僕が陶を扱う理由は二つある。 一つ「陶」の地質学的な「普遍性」に対し研究したいと思ったから。
なぜなら「陶」という文化史には再構築すべき地球科学観の限界があり、
それを超えることが社会にとって不可欠と思ったからである。
一つ「陶」を通して表現する人々の世間には「近代」の負の遺産が未だ他の分野よりも闊歩している現状があり、
その中でもなお理想に向かい続ける人間の「発想・想像・創造力の輝き」にこそ命を賭ける必要があると思ったからである。

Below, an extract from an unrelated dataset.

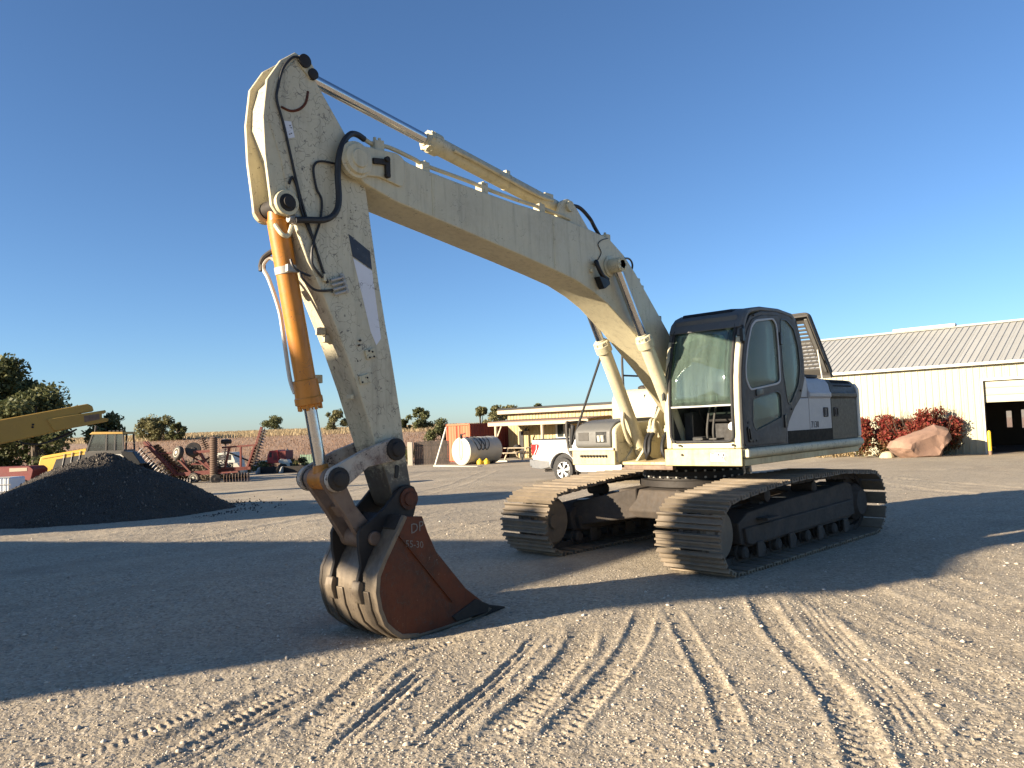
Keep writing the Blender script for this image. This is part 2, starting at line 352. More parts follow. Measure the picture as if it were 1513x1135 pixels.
def ground_mesh():
    ang=np.concatenate([np.linspace(-math.pi,-.82,26)[:-1],np.linspace(-.82,.82,860),np.linspace(.82,math.pi,26)[1:-1]])
    rad=np.concatenate([[.0,.8,1.5],np.geomspace(2.2,42,520),np.geomspace(44,1500,34)])
    A,Rd=np.meshgrid(ang,rad); x=CAM[0]+Rd*np.cos(YAW-A); y=CAM[1]+Rd*np.sin(YAW-A)
    z=ground_h(x.ravel(),y.ravel()).reshape(x.shape)
    far=np.clip((Rd-45)/40,0,1); s=(x-CAM[0])*FH[0]+(y-CAM[1])*FH[1]
    z=np.where(Rd>45,np.minimum(z,-.018*np.clip(s-12,0,48)),z); z=np.where(Rd>300,-1.0,z)
    n,k=x.shape; co=np.stack([x,y,z],-1).reshape(-1,3)
    i=np.arange(n-1)[:,None]; j=np.arange(k)[None,:]; j2=(j+1)%k
    f=np.stack(np.broadcast_arrays(i*k+j,(i+1)*k+j,(i+1)*k+j2,i*k+j2),-1).reshape(-1,4)
    me=bpy.data.meshes.new('yard_ground'); me.vertices.add(len(co)); me.vertices.foreach_set('co',co.ravel())
    me.loops.add(f.size); me.loops.foreach_set('vertex_index',f.ravel()); me.polygons.add(len(f)); me.polygons.foreach_set('loop_start',np.arange(0,f.size,4))
    me.update(calc_edges=True); me.validate(); me.shade_smooth(); me.flip_normals() if me.polygons[len(f)//2].normal.z<0 else None
    return me
m,t,p=new_mat('gravel'); v=coords(t)
big=ramp(t,noise(t,v,.22,5,.6),[(.35,0),(.68,1)]); mid=noise(t,v,1.7,6,.7); fin=noise(t,v,46,4,.7)
vo=N(t,'ShaderNodeTexVoronoi'); vo.inputs['Scale'].default_value=42; t.links.new(v,vo.inputs['Vector'])
sp=N(t,'ShaderNodeSeparateColor'); t.links.new(vo.outputs['Color'],sp.inputs[0])
c=mixc(t,big,(.41,.348,.25),(.47,.395,.28)); c=mixc(t,ramp(t,mid,[(.35,0),(.7,.55)]),c,(.36,.29,.20))
c=mixc(t,ramp(t,sp.outputs[0],[(.55,0),(1,.55)]),c,(.60,.53,.42)); c=mixc(t,ramp(t,sp.outputs[1],[(.5,0),(1,.75)]),c,(.17,.145,.11))
vl=coords(t,(.10,.55,1)); c=mixc(t,mul(t,ramp(t,noise(t,vl,1.3,6,.65),[(.48,0),(.68,1)]),.45),c,(.27,.215,.15)); c=mixc(t,mul(t,ramp(t,noise(t,vl,.7,5,.6),[(.52,0),(.72,1)]),.35),c,(.60,.51,.37))
c=mixc(t,mul(t,ramp(t,noise(t,v,.6,4,.6),[(.58,0),(.72,1)]),.5),c,(.2,.165,.125))
c=mixc(t,mul(t,fin,.35),c,(.25,.21,.165)); t.links.new(c,p.inputs['Base Color']); p.inputs['Roughness'].default_value=.95; p.inputs['Specular IOR Level'].default_value=.15
hb=mul(t,mul(t,vo.outputs['Distance'],-.6),mul(t,fin,1.0),'ADD'); bump(t,p,hb,.5,.015)
g=link(bpy.data.objects.new('yard_ground',ground_mesh())); g.data.materials.append(MAT['gravel']); tag(g,'packed tan gravel yard with wheel ruts','ground',kind='structure')
# loose stones
def stones(n,smin,smax,rfun,seed,name,label):
    rg=np.random.default_rng(seed); base=np.array([(1,0,0),(-1,0,0),(0,1,0),(0,-1,0),(0,0,1),(0,0,-.5),(.6,.6,.5),(-.6,.55,.45),(.5,-.6,.5),(-.55,-.6,.4)])
    fac=np.array([(4,6,7),(4,7,9),(4,9,8),(4,8,6),(6,0,2),(6,2,7),(7,2,1),(7,1,9),(9,1,3),(9,3,8),(8,3,0),(8,0,6)])
    a=rg.uniform(-.72,.72,n); r=rfun(rg.random(n)); x=CAM[0]+r*np.cos(YAW-a); y=CAM[1]+r*np.sin(YAW-a)
    keep=~((np.abs(x)<2.2)&(np.abs(y)<1.7)); a,r,x,y=a[keep],r[keep],x[keep],y[keep]; n=len(x)
    s=smin*(smax/smin)**(rg.random(n)**2.6); z=ground_h(x,y)
    th=rg.uniform(0,6.28,n); sx=s*rg.uniform(.7,1.3,n); sy=s*rg.uniform(.6,1.1,n); sz=s*rg.uniform(.45,.9,n)
    b=base[None]*rg.uniform(.8,1.2,(n,10,1)); bx=b[...,0]*sx[:,None]; by=b[...,1]*sy[:,None]; bz=b[...,2]*sz[:,None]
    co=np.stack([x[:,None]+bx*np.cos(th)[:,None]-by*np.sin(th)[:,None],y[:,None]+bx*np.sin(th)[:,None]+by*np.cos(th)[:,None],z[:,None]+bz+sz[:,None]*.15],-1).reshape(-1,3)
    f=(fac[None]+(np.arange(n)*10)[:,None,None]).reshape(-1,3)
    me=bpy.data.meshes.new(name); me.vertices.add(len(co)); me.vertices.foreach_set('co',co.ravel()); me.loops.add(f.size); me.loops.foreach_set('vertex_index',f.ravel().astype(np.int32)); me.polygons.add(len(f)); me.polygons.foreach_set('loop_start',np.arange(0,f.size,3)); me.update(calc_edges=True)
    me.materials.append(MAT['stones']); o=link(bpy.data.objects.new(name,me)); return tag(o,label,'gravel',kind='stuff')
m,t,p=new_mat('stones'); gm=N(t,'ShaderNodeNewGeometry')
c=ramp(t,gm.outputs['Random Per Island'],[(0,(.22,.19,.15)),(.35,(.38,.32,.245)),(.8,(.47,.40,.31)),(1,(.6,.54,.45))]); t.links.new(c,p.inputs['Base Color']); p.inputs['Roughness'].default_value=.9
stones(85000,.003,.010,lambda q:2.3*(14/2.3)**q,3,'loose_gravel','fine loose gravel strewn over the yard')
stones(3200,.008,.026,lambda q:2.4*(20/2.4)**q,4,'scattered_stones','small pale stones scattered on the gravel')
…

大袈裟になったが、有り体に言えば僕は陶の可能性を信じているし、陶が好きなのだ。

そこで僕の作品の素材は何かと聞かれれば、「陶土」ではなく「陶」と答えるだろう。
鑑賞者の感覚なら「陶」つまり焼き物は、それだけで完成したもの(日用食器・骨董)としての印象を与える。

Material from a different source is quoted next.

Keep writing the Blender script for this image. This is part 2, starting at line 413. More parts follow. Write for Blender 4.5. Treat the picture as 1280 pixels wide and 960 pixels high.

ならば素材は「陶土」であり、「陶」は陶土の最終表現形態だ。
陶土による表現は陶芸家に始まり、瀬戸・信楽の陶工、果ては表現意識を強く持つ陶芸教室通いの生徒も行う。
僕はぼんやりとだが地質学の限界も近代の限界も陶土による表現では超えられないと感じている。

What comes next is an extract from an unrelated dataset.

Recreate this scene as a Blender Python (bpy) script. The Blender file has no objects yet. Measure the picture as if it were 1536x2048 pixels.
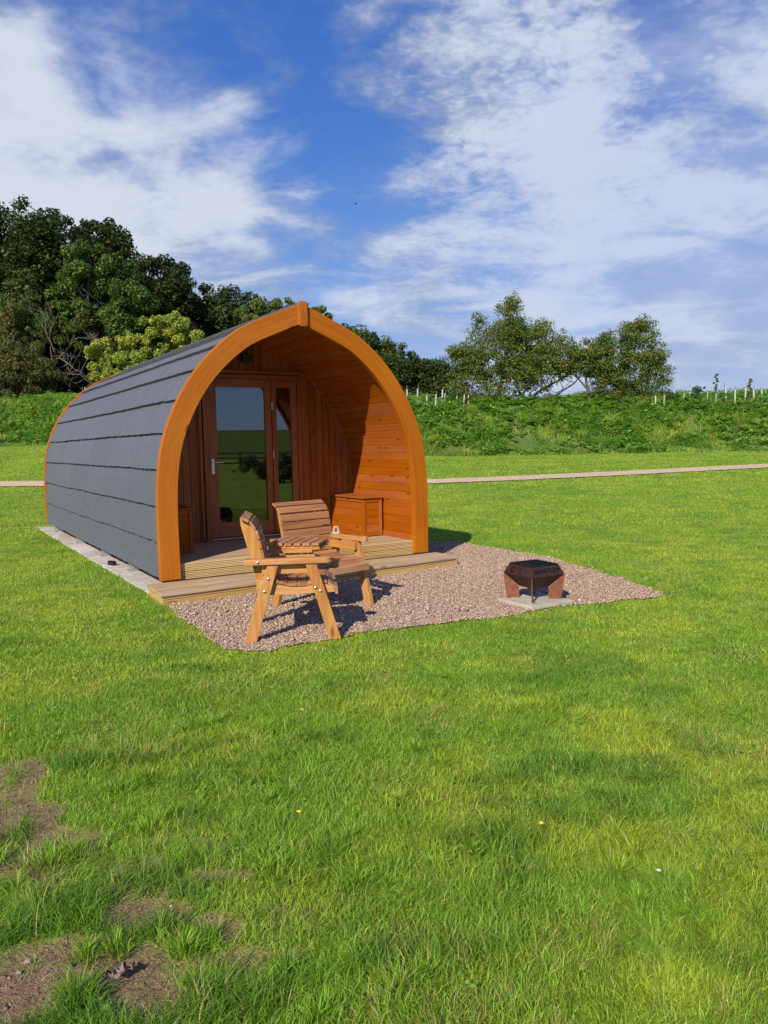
import bpy, math, random
import numpy as np
from mathutils import Vector, Matrix, Euler
R_ = math.radians
S = bpy.context.scene
COL = S.collection
rng = np.random.default_rng(7)
random.seed(7)

# ------------------------------------------------------------------ camera
H0, FPX, PITCH, ROLL = 1.5, 1505.43, R_(5.08356), R_(-1.05484)
_F = np.array([0, math.cos(PITCH), -math.sin(PITCH)])
_X = np.array([1., 0, 0])
_D = np.array([0, -math.sin(PITCH), -math.cos(PITCH)])
CX = math.cos(ROLL)*_X - math.sin(ROLL)*_D
CD = math.sin(ROLL)*_X + math.cos(ROLL)*_D
cam = bpy.data.cameras.new('camera'); camo = bpy.data.objects.new('camera', cam); COL.objects.link(camo)
M = Matrix.Identity(4)
for i in range(3):
    M[i][0] = CX[i]; M[i][1] = -CD[i]; M[i][2] = -_F[i]
M[2][3] = H0
camo.matrix_world = M
cam.sensor_fit = 'VERTICAL'; cam.sensor_height = 24; cam.lens = FPX/2048*24
cam.clip_start = 0.05; cam.clip_end = 6000
S.camera = camo

def ray(px, py):
    return CX*(px-768) + CD*(py-1024) + _F*FPX
def rdir(px, py):
    r = ray(px, py); return r/np.linalg.norm(r)
def at(px, py, Y):
    r = ray(px, py); t = Y/r[1]; return np.array([r[0]*t, Y, H0+r[2]*t])
def gpt(px, py, z=0.):
    r = ray(px, py); t = (z-H0)/r[2]; return np.array([r[0]*t, r[1]*t, z])

# pod frame
YAW = R_(32.065)
PO = np.array([-2.336, 7.765, 0.])
UX = np.array([math.cos(YAW), math.sin(YAW), 0]); UY = np.array([-math.sin(YAW), math.cos(YAW), 0])
def L2W(x, y, z=0.): return PO + UX*x + UY*y + np.array([0, 0, z])
def W2L(p):
    q = np.asarray(p)-PO[:len(p)] if len(p) == 3 else np.array([p[0], p[1], 0])-PO
    return q@UX, q@UY

# ------------------------------------------------------------------ sun and sky
SUN_EL = R_(34.0)
az = R_(36.5)+YAW                       # direction in which shadows fall, from +X
sd = np.array([-math.cos(az)*math.cos(SUN_EL), -math.sin(az)*math.cos(SUN_EL), math.sin(SUN_EL)])   # towards the sun
sun = bpy.data.lights.new('sun', 'SUN'); suno = bpy.data.objects.new('sun', sun); COL.objects.link(suno)
sun.energy = 5.0; sun.angle = R_(0.55); sun.color = (1.0, 0.93, 0.82)
suno.rotation_euler = Vector(-sd).to_track_quat('-Z', 'Y').to_euler()
suno.location = (-10, -20, 20)

W = bpy.data.worlds.new('World'); S.world = W; W.use_nodes = True
nt = W.node_tree; nt.nodes.clear()
class NT:
    """small helper for writing node graphs"""
    def __init__(s, tree): s.t = tree
    def n(s, typ, **kw):
        nd = s.t.nodes.new(typ)
        for k, v in kw.items():
            if k.startswith('_'): setattr(nd, k[1:], v)
        for k, v in kw.items():
            if not k.startswith('_'):
                key = int(k[1:]) if k[0] == 'i' and k[1:].isdigit() else k.replace('__', ' ')
                s.put(nd.inputs[key], v)
        return nd
    def put(s, sock, v):
        if isinstance(v, bpy.types.NodeSocket): s.t.links.new(v, sock)
        elif isinstance(v, bpy.types.Node): s.t.links.new(v.outputs[0], sock)
        else:
            if isinstance(v, (tuple, list)) and len(v) == 3 and sock.type == 'RGBA': v = (*v, 1)
            sock.default_value = v
    def math(s, op, a, b=0., c=0., clamp=False):
        nd = s.t.nodes.new('ShaderNodeMath'); nd.operation = op; nd.use_clamp = clamp
        s.put(nd.inputs[0], a); s.put(nd.inputs[1], b); s.put(nd.inputs[2], c); return nd.outputs[0]
    def vmath(s, op, a, b=(0, 0, 0)):
        nd = s.t.nodes.new('ShaderNodeVectorMath'); nd.operation = op
        s.put(nd.inputs[0], a); s.put(nd.inputs[1], b)
        return nd.outputs['Value'] if op in ('DOT_PRODUCT', 'LENGTH') else nd.outputs[0]
    def ramp(s, f, lo, hi, a=0., b=1., smooth=True):
        nd = s.t.nodes.new('ShaderNodeMapRange'); nd.interpolation_type = 'SMOOTHSTEP' if smooth else 'LINEAR'
        s.put(nd.inputs[0], f); s.put(nd.inputs[1], lo); s.put(nd.inputs[2], hi); s.put(nd.inputs[3], a); s.put(nd.inputs[4], b)
        return nd.outputs[0]
    def mix(s, f, a, b, mode='MIX'):
        nd = s.t.nodes.new('ShaderNodeMix'); nd.data_type = 'RGBA'; nd.blend_type = mode
        s.put(nd.inputs[0], f); s.put(nd.inputs[6], a); s.put(nd.inputs[7], b); return nd.outputs[2]
    def noise(s, vec, scale, detail=4, rough=.5, dist=0., dim='3D'):
        nd = s.t.nodes.new('ShaderNodeTexNoise'); nd.noise_dimensions = dim
        s.put(nd.inputs['Vector'], vec); s.put(nd.inputs['Scale'], scale); s.put(nd.inputs['Detail'], detail)
        s.put(nd.inputs['Roughness'], rough); s.put(nd.inputs['Distortion'], dist); return nd.outputs['Fac']
    def mapping(s, vec, scale=(1, 1, 1), loc=(0, 0, 0), rot=(0, 0, 0)):
        nd = s.t.nodes.new('ShaderNodeMapping'); s.put(nd.inputs[0], vec)
        nd.inputs[1].default_value = loc; nd.inputs[2].default_value = rot; nd.inputs[3].default_value = scale
        return nd.outputs[0]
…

これがただの思い込みと趣向の偏りであっても、「陶土」ではなく「陶」による表現も可能であることは間違いない。
焼成の事を俗に「焼く」というが、「焼いたものを使いまだ見ぬ世界を見る」ことに可能性を感じる。
僕の表現は『「焼いてあればいい」のかもしれないし、「焼かなくていい」のかもしれない』ということかもしれない。